Light blue rigid excited-state intramolecular proton transfer organic semiconductor laser chromophores

Abstract

Organic laser materials are compared based on their ability to exhibit amplified spontaneous emission (ASE) and the energy threshold (E^ASE_th) required to achieve it. Very broadly, ASE demonstrates whether energy gains exceed energy losses within a given system. Various material design strategies have been explored to maximise gains and minimise losses. Among these, excited state intramolecular proton transfer (ESIPT) materials enable the absorbing species to differ greatly from the emitting species through enol–keto tautomerisation, generating a substantial Stokes shift and eliminating self-absorption losses. However, the resulting large Stokes shift also makes the development of efficient blue-emitting ESIPT laser semiconductors challenging.

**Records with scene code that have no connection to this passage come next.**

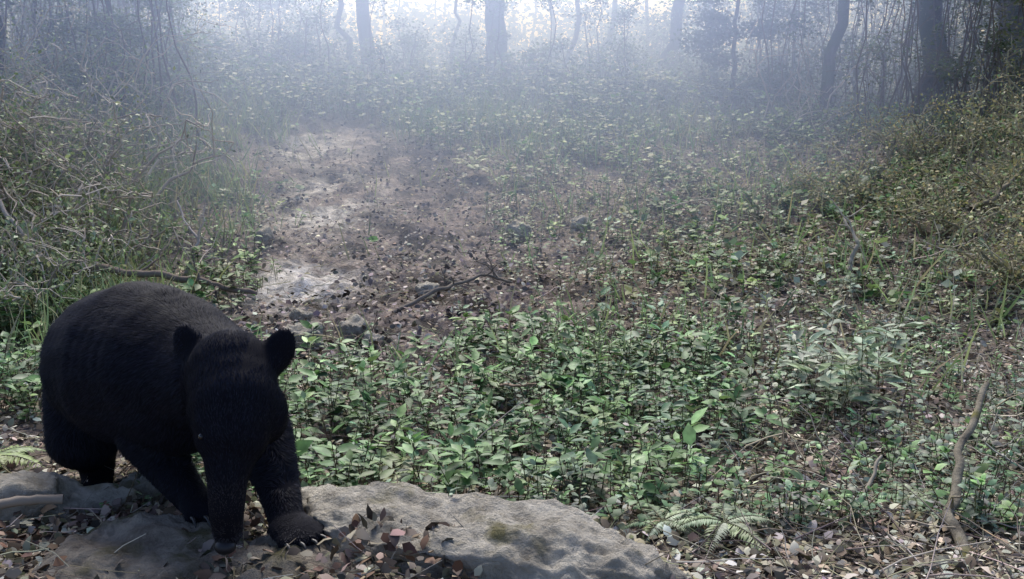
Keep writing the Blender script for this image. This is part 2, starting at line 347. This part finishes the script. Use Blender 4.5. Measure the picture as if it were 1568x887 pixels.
def tree(name,x,y,h,r,lean=(0,0),seed=0,nb=10,bh=.35,leaf=(.07,.13),ncl=45,pal=FOL,blen=.16,mat=M_bark,low=0,amp=.035):
    rr=np.random.default_rng(seed);z=float(height(x,y))-.15
    n=26;t=np.linspace(0,1,n);P=wig((x,y,z),(x+lean[0],y+lean[1],z+h),n,amp,rr)
    R=r*(1-t*.75)*(1+.5*np.exp(-t*h/.3))
    tb=Bag();tube(tb,P,R,14,(.08,.06,.05),.16,seed)
    lb=Bag()
    for b in range(nb):
        f=rr.uniform(bh,1) if b>=low else rr.uniform(.12,.3);i=min(int(f*(n-1)),n-2);p0=P[i];a=rr.uniform(0,2*np.pi);L=h*blen*rr.uniform(.6,1.2)*(1.15-f*.5)
        p1=p0+np.array([math.cos(a)*L,math.sin(a)*L,L*rr.uniform(.0,.6)])
        Q=wig(p0,p1,9,.09,rr,.05*L);tube(tb,Q,np.linspace(R[i]*.3,.008,9),6,(.08,.06,.05),.1,seed+b)
        for s in range(3):
            g=Q[rr.integers(4,9)];a2=rr.uniform(0,6.28);g1=g+np.array([math.cos(a2),math.sin(a2),rr.uniform(-.2,.5)])*L*.35
            tube(tb,wig(g,g1,5,.1,rr),np.linspace(.01,.004,5),4,(.08,.06,.05))
            cluster(lb,g1,L*.3+.15,ncl//3,leaf,pal,.6,rr=rr)
        cluster(lb,p1,L*.32+.15,ncl//2,leaf,pal,.6,rr=rr)
    o=tb.obj(name,mat,True);lb.obj('foliage',M_far,parent=o);return o
tree('forest_tree',-.2,19.2,8,.22,(-.25,.2),1,10,.45)
tree('forest_tree',-2.5,18.6,8,.14,(-.9,.3),2,9,.45)
tree('forest_tree',-2.95,19.0,7.5,.06,(-1.4,.0),12,8,.45,amp=.06)
tree('forest_tree',2.85,18.2,8,.12,(.1,.2),3,9,.45)
tree('forest_tree',4.05,12.9,7,.08,(.2,.1),4,9,.4)
tree('forest_tree',5.0,12.0,7.5,.15,(-.15,.2),5,11,.4)
tree('forest_tree',6.3,12.6,7.5,.2,(.15,.2),6,14,.3,low=3)
tree('forest_tree',-1.3,20.5,7,.04,(.7,0),7,8,.45,amp=.06)
tree('forest_tree',1.1,20.0,7,.05,(.9,0),8,8,.45,amp=.06)
tree('forest_tree',-8.2,17.5,8,.14,(-.3,0),10,12,.25)
LG=[(.15,.195,.11),(.12,.16,.09),(.18,.22,.14)]
tree('forest_tree',-5.0,9.8,4.0,.035,(.1,.1),11,22,.12,(.03,.06),420,LG,.14)
tree('forest_tree',-4.4,11.0,3.6,.03,(-.1,.1),13,20,.12,(.03,.06),380,LG,.14)
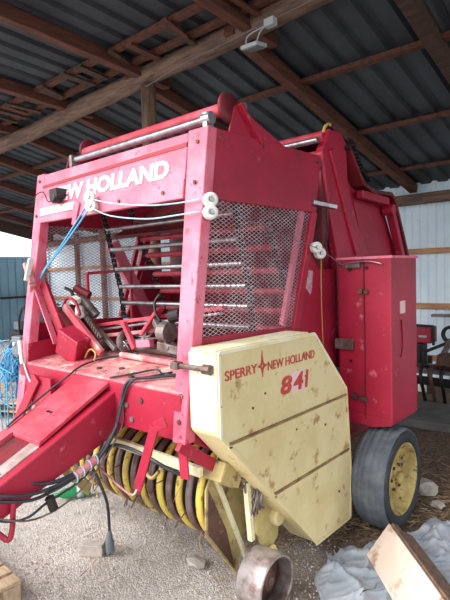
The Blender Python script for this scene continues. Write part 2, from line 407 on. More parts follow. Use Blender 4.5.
twine([(-2.50, 1.70, 2.095), (-2.3, 1.68, 2.03), (-2.0, 1.68, 1.985), (-1.8, 1.70, 1.985), (-1.65, 1.715, 1.99)], .004, WTW)
twine([(-1.60, 1.75, 2.04), (-1.60, 2.2, 1.92), (-1.60, 2.7, 1.83), (-1.59, 2.95, 1.74), (-1.56, 2.98, 1.71)], .0028, GREY)
twine([(-2.52, 1.69, 2.13), (-2.75, 1.66, 1.92), (-3.0, 1.68, 1.78), (-3.22, 1.74, 1.70)], .0055, BTW)
twine([(-2.50, 1.68, 2.09), (-2.70, 1.65, 1.92), (-2.98, 1.66, 1.76), (-3.20, 1.73, 1.68)], .0055, BTW)
twine([(-1.60, 2.75, 1.80), (-1.61, 2.76, 1.5), (-1.60, 2.76, 1.1)], .0025, OTW)

# side panels
def side(x0, x1):
    out = []
    upper = [(fy(2.06)+.07, 2.06), (2.73, 2.06), (2.80, 2.06), (2.87, 2.44), (2.80, 2.425), (fy(2.41), 2.41), (fy(2.2)+.0, 2.2)]
    upper = [(fy(2.06)+.02, 2.06), (2.80, 2.06), (2.87, 2.43), (fy(2.41)+.01, 2.41)]
    out.append(MB().prism(upper, 'x', x0, x1).obj('side_panel', RED, B, .004))
    strip = [(2.49, 1.34), (2.74, 2.06), (2.80, 2.06), (2.56, 1.34)]
    out.append(MB().prism(strip, 'x', x0-.01, x1+.01).obj('side_brace', RED, B, .004))
    low = [(fy(1.37)+.02, 1.39), (2.50, 1.36), (2.50, .62), (2.1, .62), (1.62, .90), (fy(1.0)+.02, 1.0)]
    out.append(MB().prism(low, 'x', x0, x1).obj('lower_side_panel', RED, B, .004))
    return out
sr_ = side(XR-.022, XR-.008); sl_ = side(XL+.008, XL+.022)
for s_, xx, dx in ((sr_, XR-.008, 1), (sl_, XL+.008, -1)):
    for (y, z) in ((1.9, 2.38), (2.25, 2.385), (2.6, 2.39), (2.82, 2.38)): bolt(s_[0], (xx, y, z), (dx, 0, 0), .009)
rear = [(2.50, .62), (2.50, 1.36), (2.84, 2.0), (2.93, 1.93), (3.06, 1.76), (3.06, .62)]
MB().prism([(2.44, .62), (2.44, 1.30), (2.60, 1.60), (2.72, 1.86), (2.86, 1.70), (3.08, 1.70), (3.08, .62)], 'x', XR-.055, XR-.035).obj('rear_side_panel', RED, B, .004)
MB().prism([(2.44, .62), (2.44, 1.30), (2.60, 1.60), (2.72, 1.86), (2.86, 1.70), (3.08, 1.70), (3.08, .62)], 'x', XL+.035, XL+.055).obj('rear_side_panel', RED, B, .004)
mb = MB().prism([(2.70, 1.58), (2.67, 1.65), (2.70, 1.70), (2.78, 1.69), (2.77, 1.59), (2.75, 1.54)], 'x', XR-.035, XR-.032)
mb.obj('sticker', STK, B, label='torn pale sticker')
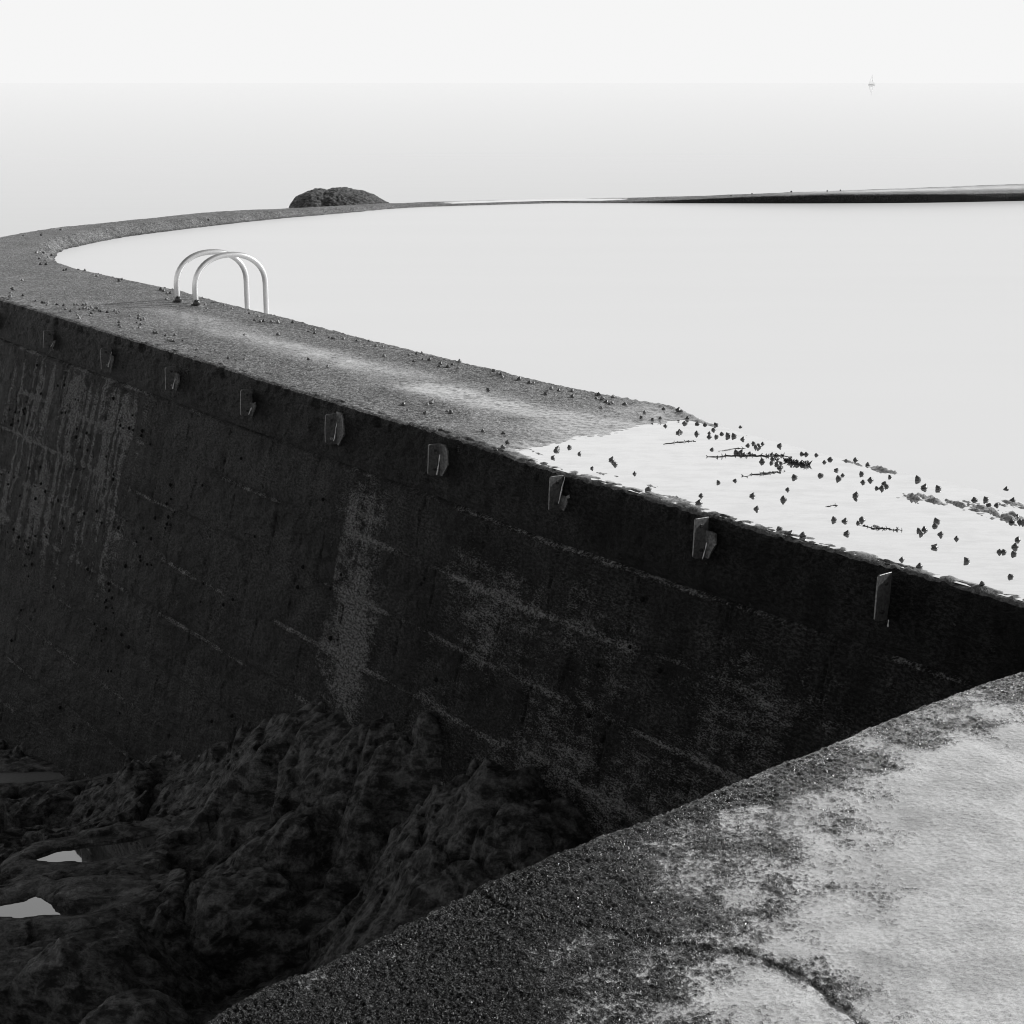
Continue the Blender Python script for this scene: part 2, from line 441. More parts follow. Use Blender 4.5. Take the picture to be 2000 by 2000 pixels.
# --- walkway top with rounded outer arris, inner lip and the coping face
def build_cap():
    n = len(S)
    # cross-section columns: coping face (negative), top (0..1), lip and inner face
    face_d = np.linspace(CAP_D, 0.03, 20)                      # depth below the deck on the outer face
    ang = np.linspace(0.15, 1.0, 5) * math.pi / 2
    top_f = np.linspace(0.0, 1.0, 112)
    cols = []
    zo = ST[:, 4]
    R = 0.028
    P = []
    for d in face_d[:-1]:
        P.append(np.column_stack([OUT - NORM * face_off(d), zo - d]))
    for a in ang[:-1]:
        off = R * (1 - math.sin(a)); dd = R * (1 - math.sin(a))
        P.append(np.column_stack([OUT + NORM * (R * (1 - math.cos(a))), zo - R * (1 - math.sin(a))]))
    i0 = len(P)
    lip = ST[:, 6]
    for f in top_f:
        w = R + f * (WID - R - lip)
        base = zo * (1 - w / WID) + ST[:, 5] * (w / WID)
        P.append(np.column_stack([OUT + NORM * w[:, None], base]))
    i1 = len(P)
    for g in (0.12, 0.3, 0.5, 0.75, 1.0):
        w = WID - lip + lip * g
        drop = (ST[:, 5] - POOL_Z + 0.012) * (g ** 1.5)
        P.append(np.column_stack([OUT + NORM * w[:, None], ST[:, 5] - drop]))
    P.append(np.column_stack([INN + NORM * 0.01, np.full(n, -0.16)]))
    P.append(np.column_stack([INN + NORM * 0.03, np.full(n, -1.2)]))
    P = np.stack(P, 1)                                          # n, m, 3
    X, Y, Z = P[..., 0], P[..., 1], P[..., 2]
    m = P.shape[1]
    col = np.arange(m)[None, :]
    topm = ((col >= i0) & (col < i1)) * 1.0 * np.ones((n, 1))
    facem = (col < i0 - 2) * 1.0 * np.ones((n, 1))
    f = np.clip((col - i0) / (i1 - i0), 0, 1) * np.ones((n, 1))
    # soft undulation, pits and grit
    und = fbm(X, Y, 0, 0.75, 3) * 0.010
    med = fbm(X, Y, 3.1, 0.16, 3) * 0.005
    grit = fbm(X, Y, 7.7, 0.035, 2) * 0.0085
    near = smooth(16.0, 11.5, Y)
    topish = np.clip(topm + (col >= i1) * 0.8 + ((col < i0) & (col >= i0 - 4)) * 1.0, 0, 1)
    dz = (und + med) * topish + grit * topish * (0.45 + 0.55 * near)
    # puddle basin: keeps the middle low between a rim at the outer edge and the pool side
    oy = OUT[:, 1][:, None]
    iy = INN[:, 1][:, None]
    shore = smooth(0.16, -0.42, oy - 8.74 - 0.24 * f - fbm(X, Y, 4.4, 0.4, 3) * 0.25)
    basin = shore * topish * (Y < 12)
    dz = dz - basin * (0.016 * smooth(0.02, 0.10, f) * smooth(1.0, 0.90, f)) - basin * und * 0.55 - basin ** 3 * grit * 0.55
    # gritty islands that stand out of the puddle
    for (u, v, a, b, h) in [(1790, 972, .16, .10, .020), (1880, 985, .20, .09, .018), (1975, 1012, .20, .10, .022), (1960, 985, .15, .1, .012),
                            (1660, 900, .12, .07, .012), (1730, 918, .13, .08, .010), (1280, 950, .2, .035, .012), (1180, 925, .2, .03, .012), (1060, 887, .2, .03, .010), (1330, 975, .2, .03, .012), (1720, 1030, .09, .02, .016)]:
        c = ground_at(u, v, 0.02)
        ux, uy = X - c[0], Y - c[1]
        tx, ty = -0.62, 0.78
        e = ((ux * tx + uy * ty) / a) ** 2 + ((ux * ty - uy * tx) / b) ** 2
        rr_ = fbm((ux * tx + uy * ty) * 0.6, ux * ty - uy * tx, 1.0, 0.032, 3, 0.7)
        dz += np.exp(-e) * h * 1.15 * topish * (0.75 + 2.6 * rr_)
    dz = dz + smooth(0.93, 1.0, f) * topish * (Y < 10.2) * np.clip(fbm(X, Y, 2.2, 0.09, 4, .65), -.2, 1) * 0.018
    dz = dz + smooth(0.075, 0.01, f) * topish * (Y < 9.4) * np.clip(fbm(X, Y, 5.2, 0.06, 4, .7), -.1, 1) * 0.024
    # step where the slab has sunk towards the pool
    P[..., 2] += dz
    # broken lip on the pool side
    lipm = (col >= i1) * (col < m - 2) * np.ones((n, 1))
    chip = fbm(X, Y, 2.0, 0.11, 3)
    P[..., 2] += lipm * (chip * 0.03 + fbm(X, Y, 12.0, 0.05, 2) * 0.02) * smooth(10, 15, Y) * smooth(28.3, 27.2, Y)
    # ragged inner and outer outline
    jag = fbm(X, Y, 5.0, 0.22, 4) * 0.022 * smooth(28.5, 27, Y)
    jm = smooth(0.92, 1.0, f) * topm + lipm
    P[..., 0] += NORM[:, 0:1] * jag * jm; P[..., 1] += NORM[:, 1:2] * jag * jm
    # coping face: lumpy algae crust
    _ss = S[:, None] * 0.5 + 0 * Z
    lump = fbm(_ss, 0.7, Z, 0.09, 4) * 0.018 + fbm(_ss, 3.7, Z, 0.05, 2) * 0.011 + fbm(X, Y, Z, 0.5, 2) * 0.012
    arris = (col >= i0 - 6) * (col < i0 + 2) * 1.0
    chipo = np.clip(fbm(X, Y, Z + 3, 0.13, 3) - 0.05, 0, 1) * 0.05
    fm = np.clip(facem + arris * 0.5, 0, 1)
    edge0 = smooth(0, 3, col) * np.ones((n, 1))
    disp = lump * fm * (0.35 + 0.65 * edge0) - chipo * arris - 0.012 * (1 - edge0) * (col < 4)
    P[..., 0] -= NORM[:, 0:1] * disp; P[..., 1] -= NORM[:, 1:2] * disp
    P[..., 2] -= chipo * arris * 0.35
    # wetness, with its sheen painted into the colour: film patches along the middle, plus the zone round the puddle
    wet = np.clip(basin * 1.1, 0, 1)
    for (u, v, a, b, h) in [(700, 715, 1.2, .20, .75), (505, 665, 1.2, .18, .6), (940, 785, .75, .20, 1.15), (860, 770, .6, .14, .6), (390, 625, .9, .16, .45), (1060, 810, .5, .16, .5),
                            (1180, 835, .45, .20, .9)]:
        c = ground_at(u, v, 0.03)
        ux, uy = X - c[0], Y - c[1]
        ang_ = math.atan2(0.72, -0.62)
        tx, ty = math.cos(ang_), math.sin(ang_)
        e = ((ux * tx + uy * ty) / a) ** 2 + ((ux * ty - uy * tx) / b) ** 2
        wet = wet + np.exp(-e * 1.4) * h * 1.35
    wet = wet + smooth(0.55, 0.05, oy - 8.74 - 0.24 * f - fbm(X, Y, 4.4, 0.4, 3) * 0.4) * (Y < 12) * 0.38
    wet = wet + smooth(4.0, 6.5, X) * (Y > 20) * np.exp(-((f - 0.35) / 0.3) ** 2) * 1.2
    wet = np.clip(wet * (0.75 + 0.7 * fbm(X, Y, 8.0, 0.35, 4)) + 0.10 * fbm(X, Y, 6.0, 1.0, 3), 0, 1) * topish
    pale = np.clip(fbm(X, Y, Z, 0.12, 4) * 3.0 - 0.9, 0, 0.8) * facem
    algae = ((col >= i1 + 1) * 1.0) * smooth(0.5, 3.5, X) * (Y > 20) + (col >= i1 + 4) * 1.0
    algae = np.clip(algae + smooth(0.06, 0.0, f + 0.05 * fbm(X, Y, 3.0, 0.15, 3)) * smooth(9.6, 8.6, Y) * (col < i1) * 0.85, 0, 1)
    split = i0 - 3
    cap_top = P[:, split:]
    cap_face = P[:, :split + 1]
    return cap_top, (wet[:, split:], algae[:, split:]), cap_face, pale[:, :split + 1], (P, i0, i1)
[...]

This work leveraged a combinatorial design strategy in ESIPT while simultaneously endowing molecular rigidity through strategic placement of one or two bonds to increase the rigidity of the chromophore for constrained non-radiative decay pathways. As a result, uncharacteristically high intrinsic photoluminescence quantum yields of 33–55% are observed for these new ESIPT chromophores. They are also found to exhibit high solid-state PLQYs (34–49%) in the blue region. These new chromophores further facilitated low solid-state ASE thresholds (4.4–5.2 μJ cm⁻² at 6 wt% in a common host material, 4,4′-bis(N-carbazolyl)-1,1′-biphenyl). Thus, even without a resonating structure, all compounds outperformed the literature parent HPI-Ac single crystals with a laser threshold of 6.0 μJ cm⁻², showing the benefits of a rigidity approach to low solid-state ASE thresholds for blue ESIPT laser chromophores.